Al más puro estilo de la llamada democracia orgánica, la directiva madridista pretendía una transición lo más controlada posible hacia la sucesión de Bernabéu, para evitar unos comicios «como los del Barcelona». Al entender de los sectores más tradicionalistas del franquismo, bien presentes en la directiva madridista del momento, cualquier confrontación democrática de opiniones y proyectos distintos lo único que conseguía era debilitar a la entidad, y era mucho mejor tutelar la transición hacia la nueva realidad sin la incómoda consulta al socio. Como la «pax romana» del César o la «paz de los vencedores» de Franco, el objetivo era, según Saporta, conseguir «paz en el Real Madrid, paz de cara a los socios y peñas; paz de cara a los jugadores del equipo de fútbol […], paz para los empleados; paz para los banqueros del Banco Popular, de que la seriedad y honradez de siempre iban a continuar y que no había ninguna lucha interior; paz incluso para la UEFA, para poder ir y suprimir ese castigo que pesaba sobre el estadio Bernabéu».34
A causa de este contraste entre la cultura organizativa de los dos principales clubes de España, se acuñó, en aquella época, la expresión «el Real Madrid sigue una concepción totalitaria, mientras que el Barcelona mantiene una orientación democrática», que se atribuyó al presidente barcelonista Narcís de Carreras.

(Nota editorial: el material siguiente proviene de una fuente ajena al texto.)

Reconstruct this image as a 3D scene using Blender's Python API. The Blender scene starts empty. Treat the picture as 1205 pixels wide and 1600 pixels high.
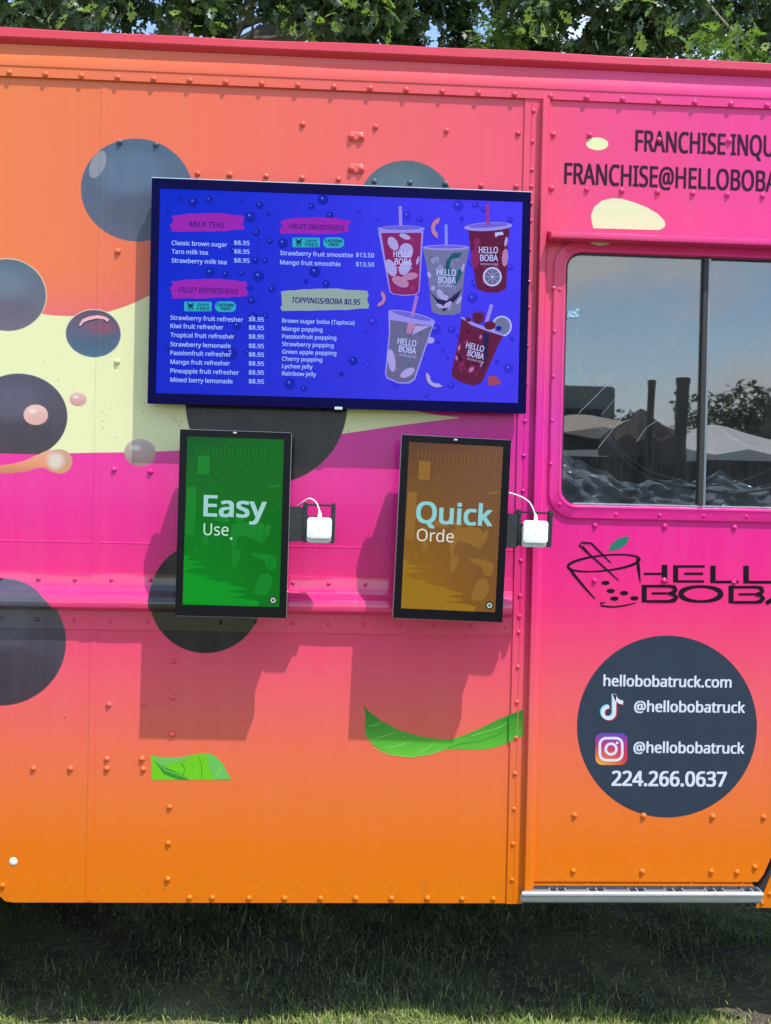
import bpy, bmesh, math, random
import numpy as np
from mathutils import Vector, Matrix
from mathutils.geometry import tessellate_polygon
random.seed(7); rng = np.random.default_rng(7)
S = bpy.context.scene; COL = S.collection
R = math.radians

# ------------------------------------------------------------------ camera
FPX = 1700.0; PXM = 0.00165                    # focal length in photo pixels, metres per pixel on the truck side
TH, PI_, RO = R(3.18), R(-0.494), R(1.264)
SKIRT = 0.356                                   # underside of the side panels above the ground
fw = Vector((math.sin(TH)*math.cos(PI_), math.cos(TH)*math.cos(PI_), math.sin(PI_)))
rt0 = fw.cross(Vector((0, 0, 1))).normalized(); up0 = rt0.cross(fw)
rt = rt0*math.cos(RO)+up0*math.sin(RO); up = -rt0*math.sin(RO)+up0*math.cos(RO)
def ray(px, py): return (fw + rt*((px-602.5)/FPX) - up*((py-800)/FPX))
CAM = Vector((0, 0, 0))
CAM.y = -FPX*PXM*math.cos(TH)
r0 = ray(600, 1411); CAM.z = SKIRT - r0.z*(-CAM.y/r0.y)
def W(px, py, d=0.0):
    """point on the plane d metres in front of the truck side that the pixel looks at"""
    r = ray(px, py); t = (-d-CAM.y)/r.y
    return CAM + r*t
def X(px, py, d=0): return W(px, py, d).x
def Z(px, py, d=0): return W(px, py, d).z
def G(px, py):
    r = ray(px, py); return CAM + r*(-CAM.z/r.z)
def at(px, py, Y):
    r = ray(px, py); return CAM + r*((Y-CAM.y)/r.y)
def mir(px, py, dist):
    """point dist metres in front of the truck whose reflection in the window shows there"""
    p = W(px, py); C2 = Vector((CAM.x, -CAM.y, CAM.z)); v = p-C2
    return C2 + v*((-CAM.y+dist)/(-CAM.y))
cd = bpy.data.cameras.new('camera'); cam = bpy.data.objects.new('camera', cd); COL.objects.link(cam)
cd.sensor_fit = 'VERTICAL'; cd.sensor_height = 24; cd.lens = 24*FPX/1600; cd.clip_start = .05; cd.clip_end = 3000
cam.matrix_world = Matrix(((rt.x, up.x, -fw.x, CAM.x), (rt.y, up.y, -fw.y, CAM.y), (rt.z, up.z, -fw.z, CAM.z), (0, 0, 0, 1)))
S.camera = cam

# ------------------------------------------------------------------ light
SA, SB = 0.80, 2.6                              # sun direction: right and up for each metre out from the truck side
sund = Vector((SA, -1, SB)).normalized()
EXPO = .98
S.view_settings.view_transform = 'Standard'; S.view_settings.look = 'None'
S.view_settings.exposure = EXPO; S.view_settings.gamma = 1; S.view_settings.use_curve_mapping = False
wd = bpy.data.worlds.new('World'); S.world = wd; wd.use_nodes = True
nt = wd.node_tree; nt.nodes.clear()
wo = nt.nodes.new('ShaderNodeOutputWorld'); bg = nt.nodes.new('ShaderNodeBackground')
sky = nt.nodes.new('ShaderNodeTexSky'); sky.sky_type = 'NISHITA'; sky.sun_disc = False
sky.sun_elevation = math.asin(sund.z); sky.sun_rotation = math.atan2(sund.x, sund.y)
sky.air_density = 1.0; sky.dust_density = 0.25; sky.ozone_density = 1.2
bg.inputs[1].default_value = 0.15
tc = nt.nodes.new('ShaderNodeTexCoord'); mp = nt.nodes.new('ShaderNodeMapping'); mp.inputs['Scale'].default_value = (1, 1, 2.6)
mp.inputs['Location'].default_value = (7.3, 4.2, 2.1)
nz = nt.nodes.new('ShaderNodeTexNoise'); nz.inputs['Scale'].default_value = 2.3; nz.inputs['Detail'].default_value = 9; nz.inputs['Roughness'].default_value = .56
rp = nt.nodes.new('ShaderNodeValToRGB'); rp.color_ramp.elements[0].position = .49; rp.color_ramp.elements[1].position = .62
mx = nt.nodes.new('ShaderNodeMix'); mx.data_type = 'RGBA'
mx.inputs[7].default_value = (5.6, 5.75, 6.1, 1)
nt.links.new(tc.outputs['Generated'], mp.inputs[0]); nt.links.new(mp.outputs[0], nz.inputs[0]); nt.links.new(nz.outputs[0], rp.inputs[0])
nt.links.new(rp.outputs[0], mx.inputs[0]); nt.links.new(sky.outputs[0], mx.inputs[6]); nt.links.new(mx.outputs[2], bg.inputs[0]); nt.links.new(bg.outputs[0], wo.inputs[0])
sl = bpy.data.lights.new('sun', 'SUN'); sl.energy = 2.85; sl.angle = R(.53); sl.color = (1, .955, .88)
so = bpy.data.objects.new('sun', sl); COL.objects.link(so); so.rotation_euler = (-sund).to_track_quat('-Z', 'Y').to_euler()
so.location = (4, -6, 12)

# ------------------------------------------------------------------ helpers: colour and materials
def lin(c):
    c = c/255.0
    return c/12.92 if c <= .04045 else ((c+.055)/1.055)**2.4
ALB = 0.74
def sc(r, g, b, k=ALB): return (lin(r)*k, lin(g)*k, lin(b)*k, 1)          # colour seen in sun on the side -> base colour
def em(r, g, b): k = 2**-EXPO; return (lin(r)*k, lin(g)*k, lin(b)*k, 1)     # colour of a lit screen
def mat(name, col=(.5, .5, .5, 1), rough=.5, metal=0, spec=.5, bump=None, var=0, emit=None, coat=0):
    m = bpy.data.materials.new(name); m.use_nodes = True; t = m.node_tree; b = t.nodes['Principled BSDF']
    if len(col) == 3: col = (*col, 1)
    b.inputs['Base Color'].default_value = col; b.inputs['Roughness'].default_value = rough; b.inputs['Metallic'].default_value = metal
    b.inputs['Specular IOR Level'].default_value = spec; b.inputs['Coat Weight'].default_value = coat; b.inputs['Coat Roughness'].default_value = .08
    if emit: b.inputs['Emission Color'].default_value = emit; b.inputs['Emission Strength'].default_value = 1
    c = t.nodes.new('ShaderNodeTexCoord')
    if bump:
        n = t.nodes.new('ShaderNodeTexNoise'); n.inputs['Scale'].default_value = bump[0]; n.inputs['Detail'].default_value = 5
        bp = t.nodes.new('ShaderNodeBump'); bp.inputs['Strength'].default_value = bump[1]; bp.inputs['Distance'].default_value = .01
        t.links.new(c.outputs['Object'], n.inputs[0]); t.links.new(n.outputs[0], bp.inputs['Height']); t.links.new(bp.outputs[0], b.inputs['Normal'])
    if var:
        n = t.nodes.new('ShaderNodeTexNoise'); n.inputs['Scale'].default_value = 14; n.inputs['Detail'].default_value = 6
        h = t.nodes.new('ShaderNodeMix'); h.data_type = 'RGBA'; h.inputs[6].default_value = tuple(x*(1-var) for x in col[:3])+(1,)
        h.inputs[7].default_value = tuple(min(1, x*(1+var)) for x in col[:3])+(1,)
        t.links.new(c.outputs['Object'], n.inputs[0]); t.links.new(n.outputs[0], h.inputs[0]); t.links.new(h.outputs[2], b.inputs['Base Color'])
    return m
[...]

Su hijo Lluís, en referencia a aquella etapa de transición en el club blanco, argumenta que «el socio del Real Madrid era un socio por adhesión, se adhería a la idea del Real Madrid pero era uno el que mandaba. El socio no tenía ni voz ni voto, sencillamente era un mandado. En cambio, en el Barcelona el socio era propietario del Barça —el que tiene un carnet de socio se considera propietario— y, al ser propietario, puede discutir las cosas del club. Es una concepción muy diferente: la orientación del Madrid era autoritaria, era un reflejo del régimen autoritario; el Barcelona era un reflejo de la forma de hacer de los catalanes, que es dialogar, discutir o criticarse».